Instructions to follow
Leave out the pictures and retype only the lines from the opening line to the line that holds "S.camera = cam_o", both ends included.

START

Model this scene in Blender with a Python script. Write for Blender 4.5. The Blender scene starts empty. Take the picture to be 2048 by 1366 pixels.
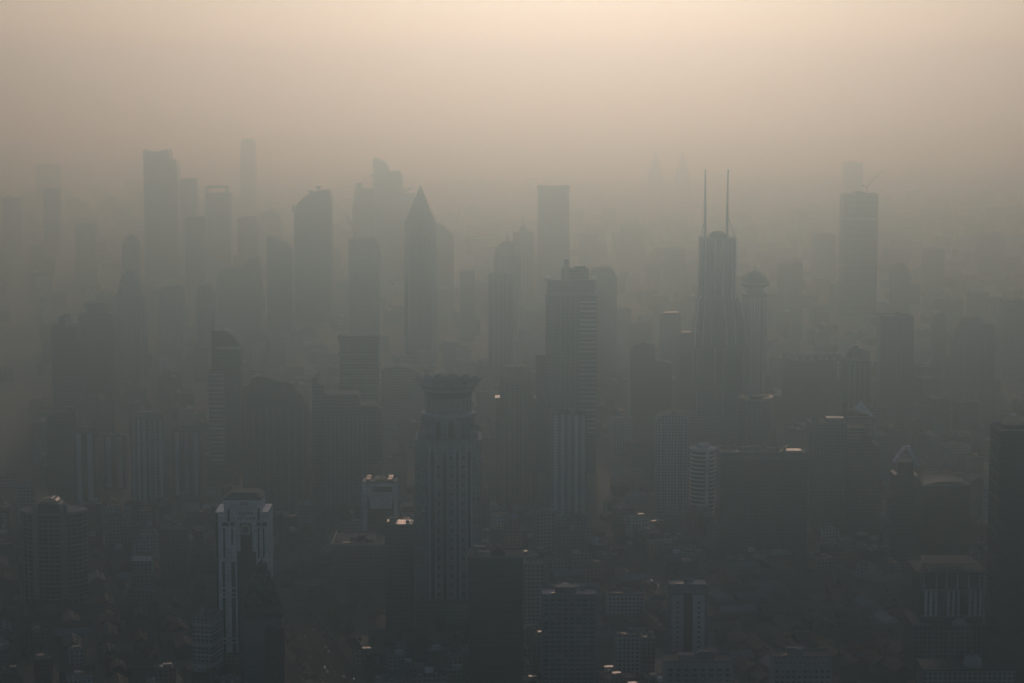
import bpy, bmesh, math, random
from mathutils import Vector

S = bpy.context.scene
C = S.collection
PI = math.pi
R = math.radians

# ------------------------------------------------------------------ camera
H, F, Y0 = 470.0, 4500.0, 140.0          # eye height (m), focal length in photo pixels, horizon row
PITCH = math.atan((683 - Y0) / F)
cam = bpy.data.cameras.new('camera'); cam_o = bpy.data.objects.new('camera', cam); C.objects.link(cam_o)
cam_o.location = (0, 0, H); cam_o.rotation_euler = (PI / 2 - PITCH, 0, 0)
cam.sensor_width = 36; cam.lens = F / 2048 * 36; cam.clip_start = 1; cam.clip_end = 200000
S.camera = cam_o

# ------------------------------------------------------------------ sky, sun, exposure
SUN_EL, SUN_AZ = R(15.4), R(1.8)
w = bpy.data.worlds.new('World'); S.world = w; w.use_nodes = True
wn = w.node_tree; bg = wn.nodes['Background']; sky = wn.nodes.new('ShaderNodeTexSky')
sky.sky_type = 'NISHITA'; sky.sun_disc = False; sky.sun_elevation = SUN_EL; sky.sun_rotation = SUN_AZ
sky.air_density = 0.85; sky.dust_density = 0.5; sky.ozone_density = 3.7
wn.links.new(sky.outputs[0], bg.inputs[0]); bg.inputs[1].default_value = 0.112
sun = bpy.data.lights.new('sun', 'SUN'); sun.energy = 2.0; sun.angle = R(0.5); sun.color = (1, .97, .98)
sun_o = bpy.data.objects.new('sun', sun); C.objects.link(sun_o)
sd = Vector((math.sin(SUN_AZ) * math.cos(SUN_EL), math.cos(SUN_AZ) * math.cos(SUN_EL), math.sin(SUN_EL)))
sun_o.rotation_euler = sd.to_track_quat('Z', 'Y').to_euler(); sun_o.location = (0, 3000, 1500)
S.view_settings.view_transform = 'Standard'; S.view_settings.look = 'None'
S.view_settings.exposure = -1.77; S.view_settings.gamma = 1.0; S.view_settings.use_curve_mapping = False
S.cycles.volume_bounces = 4; S.cycles.max_bounces = 8

# ------------------------------------------------------------------ helpers
rnd = random.Random(7)
SP, CP = math.sin(PITCH), math.cos(PITCH)
def ray(px, py, d):
    """the place at ground distance d (m) that a photo pixel looks at"""
    v = (683 - py) / F; t = d / (CP + SP * v)
    return t * (px - 1024) / F, H + t * (-SP + CP * v), t / F
def X(px, py, d): return ray(px, py, d)[0]
def Z(py, d): return ray(1024, py, d)[1]
def MPP(py, d): return ray(1024, py, d)[2]
def pix(x, y, z):
    dz = z - H; f = y * CP - dz * SP; u = y * SP + dz * CP
    return 1024 + F * x / f, 683 - F * u / f
def ground(px, py):
    v = (683 - py) / F; t = -H / (-SP + CP * v)
    return t * (px - 1024) / F, t * (CP + SP * v)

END

Written solution
Model this scene in Blender with a Python script. Write for Blender 4.5. The Blender scene starts empty. Take the picture to be 2048 by 1366 pixels.
import bpy, bmesh, math, random
from mathutils import Vector

S = bpy.context.scene
C = S.collection
PI = math.pi
R = math.radians

# ------------------------------------------------------------------ camera
H, F, Y0 = 470.0, 4500.0, 140.0          # eye height (m), focal length in photo pixels, horizon row
PITCH = math.atan((683 - Y0) / F)
cam = bpy.data.cameras.new('camera'); cam_o = bpy.data.objects.new('camera', cam); C.objects.link(cam_o)
cam_o.location = (0, 0, H); cam_o.rotation_euler = (PI / 2 - PITCH, 0, 0)
cam.sensor_width = 36; cam.lens = F / 2048 * 36; cam.clip_start = 1; cam.clip_end = 200000
S.camera = cam_o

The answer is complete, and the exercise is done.